Equally fundamentally, the world is still reeling from at times short-sighted, opportunistic Western support for the export of Saudi-inspired Sunni Muslim ultra-conservatism and at others a willingness to ignore its impact on Muslim communities across the globe.
The same can be said for support of secular autocracies like the regime of Egyptian general-turned-president Abdel Fattah Al Sisi, whose repression, brutality and failure to deliver public goods and services offer extremism a fertile breeding ground.
It is also true for states like Baathist Syria and Iraq that fell into the Soviet orbit during the Cold War, with Iraq. after the demise of the Soviet Union, enjoying US support during its war against Iran in the 1980s.
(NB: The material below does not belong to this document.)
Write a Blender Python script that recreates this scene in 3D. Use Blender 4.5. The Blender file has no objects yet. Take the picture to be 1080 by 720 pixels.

Geo-strategist Robert D. Kaplan, writing in Foreign Policy, argued that Syria and Iraq had descended into the Middle East and North Africa’s worst mayhems that have caused enormous human suffering and cost the international community significantly in political, diplomatic, and security terms because they were artificial, colonial-era geographic constructs. They lacked the civilizational history, centuries of some kind of statehood, and deep-seated identities that have helped keep Egypt or Tunisia territorially intact.
In South Asia, the United States went during the era of conservative Pakistani president Zia ul-Haq and the US and Saudi-backed war against the Soviets in the 1980s waged by Afghan mujahedeen as far as to distribute schoolbooks that propagated Saudi-inspired jihad and precepts of ultra-conservatism. In doing so it played havoc with Pakistan, a country that since its birth has struggled with its identity.
Western democracies ignored the fact that Saudi Arabia invested heavily over decades to push its austere worldview as an anti-dote to post-1979 Iranian revolutionary zeal.
While not the only factor, the Saudi campaign created an environment in Pakistan and elsewhere in which militant Islam flourished, societies became ever more conservative and intolerant, and political violence increased.
Western democracies as well as others, including the kingdom, are paying a high price in terms of people’s lives and vastly expanded security to counter extremism and political violence.
Its an open debate whether policies that had been built on democratic values rather than support for autocracy and intolerant worldviews could have achieved similar geopolitical victories such as the defeat of the Soviets in Afghanistan at a lower cost and a reduced threat to those values.
What is certain, however, is the fact that the fallout of the failure to stand up for democratic values comes at an ever-steeper cost and uncertainty of how the pendulum will swing.
The unanswered question is whether in terms of cost-benefit analysis short-term hits resulting from adopting a principled stand may ultimately be a more reasonable cost and produce greater long-term benefit than the price of dealing with the fallout of policies that effectively ignore democratic principles and ultimately are likely to produce ever greater threats.